Un tribunal doit avoir des lois fixes pour le criminel comme pour le civil ; rien ne doit être arbitraire, et encore moins quand il s’agit de l’honneur et de la vie que lorsqu’on ne plaide que pour de l’argent.

XLI.

Un code criminel est absolument nécessaire pour les citoyens et pour les magistrats. Les citoyens alors n’auront jamais à se plaindre des jugements, et les magistrats n’auront point à craindre d’encourir la haine : car ce ne sera pas leur volonté qui condamnera, ce sera la loi. Il faut une puissance pour juger par cette loi seule, et une autre puissance pour faire grâce.

XLII.

À l’égard des finances, on sait assez que c’est aux citoyens à régler ce qu’ils croient devoir fournir pour les dépenses de l’État ; on sait assez que les contributions doivent être ménagées avec économie par ceux qui les administrent, et accordées avec noblesse dans les grandes occasions.

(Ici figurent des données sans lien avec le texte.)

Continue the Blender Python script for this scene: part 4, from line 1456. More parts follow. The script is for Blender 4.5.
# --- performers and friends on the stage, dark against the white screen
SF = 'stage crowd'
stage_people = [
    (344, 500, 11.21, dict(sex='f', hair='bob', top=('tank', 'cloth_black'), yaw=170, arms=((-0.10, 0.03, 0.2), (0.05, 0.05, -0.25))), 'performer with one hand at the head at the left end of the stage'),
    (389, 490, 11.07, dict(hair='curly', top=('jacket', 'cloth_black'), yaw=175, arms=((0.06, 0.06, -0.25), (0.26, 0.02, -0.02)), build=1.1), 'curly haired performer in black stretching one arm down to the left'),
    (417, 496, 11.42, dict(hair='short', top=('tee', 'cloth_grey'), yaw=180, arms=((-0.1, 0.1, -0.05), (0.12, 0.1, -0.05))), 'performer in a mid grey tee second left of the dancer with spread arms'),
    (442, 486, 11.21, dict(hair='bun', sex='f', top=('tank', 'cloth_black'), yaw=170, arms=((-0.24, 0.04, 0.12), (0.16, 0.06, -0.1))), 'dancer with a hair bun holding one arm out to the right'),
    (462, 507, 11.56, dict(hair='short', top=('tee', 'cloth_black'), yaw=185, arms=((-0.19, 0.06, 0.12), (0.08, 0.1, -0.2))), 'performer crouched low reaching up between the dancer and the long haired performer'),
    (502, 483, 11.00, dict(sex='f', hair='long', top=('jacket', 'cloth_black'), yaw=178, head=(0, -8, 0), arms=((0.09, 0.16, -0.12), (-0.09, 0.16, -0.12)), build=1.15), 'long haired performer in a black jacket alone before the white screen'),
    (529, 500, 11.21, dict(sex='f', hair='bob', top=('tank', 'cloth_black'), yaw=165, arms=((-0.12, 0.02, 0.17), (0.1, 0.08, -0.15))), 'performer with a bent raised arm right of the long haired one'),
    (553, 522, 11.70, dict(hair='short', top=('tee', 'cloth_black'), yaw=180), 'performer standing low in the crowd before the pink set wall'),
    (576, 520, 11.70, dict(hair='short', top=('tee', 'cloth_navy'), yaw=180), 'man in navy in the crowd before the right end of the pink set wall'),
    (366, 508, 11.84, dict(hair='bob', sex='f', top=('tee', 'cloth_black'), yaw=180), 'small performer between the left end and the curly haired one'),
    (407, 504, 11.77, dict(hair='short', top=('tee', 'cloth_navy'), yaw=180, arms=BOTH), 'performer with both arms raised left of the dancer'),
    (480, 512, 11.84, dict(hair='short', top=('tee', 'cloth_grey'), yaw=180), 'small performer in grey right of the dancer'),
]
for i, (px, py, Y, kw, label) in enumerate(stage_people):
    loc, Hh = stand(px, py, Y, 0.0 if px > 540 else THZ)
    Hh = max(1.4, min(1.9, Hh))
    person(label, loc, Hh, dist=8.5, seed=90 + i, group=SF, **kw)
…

Il n’y a sur cet article nul reproche à faire à notre république.

XLIII.

Il n’y a jamais eu de gouvernement parfait, parce que les hommes ont des passions ; et s’ils n’avaient point de passions, on n’aurait pas besoin de gouvernement. Le plus tolérable de tous est sans doute le républicain, parce que c’est celui qui rapproche le plus les hommes de l’égalité naturelle. Tout père de famille doit être le maître dans sa maison, et non pas dans celle de son voisin. Une société étant composée de plusieurs maisons et de

  1. Le Contrat social n’a pas été brûlé en France, mais il l’a été à Genève, et c’est un Genevois qui est censé parler dans les Idées républicaines. (B.)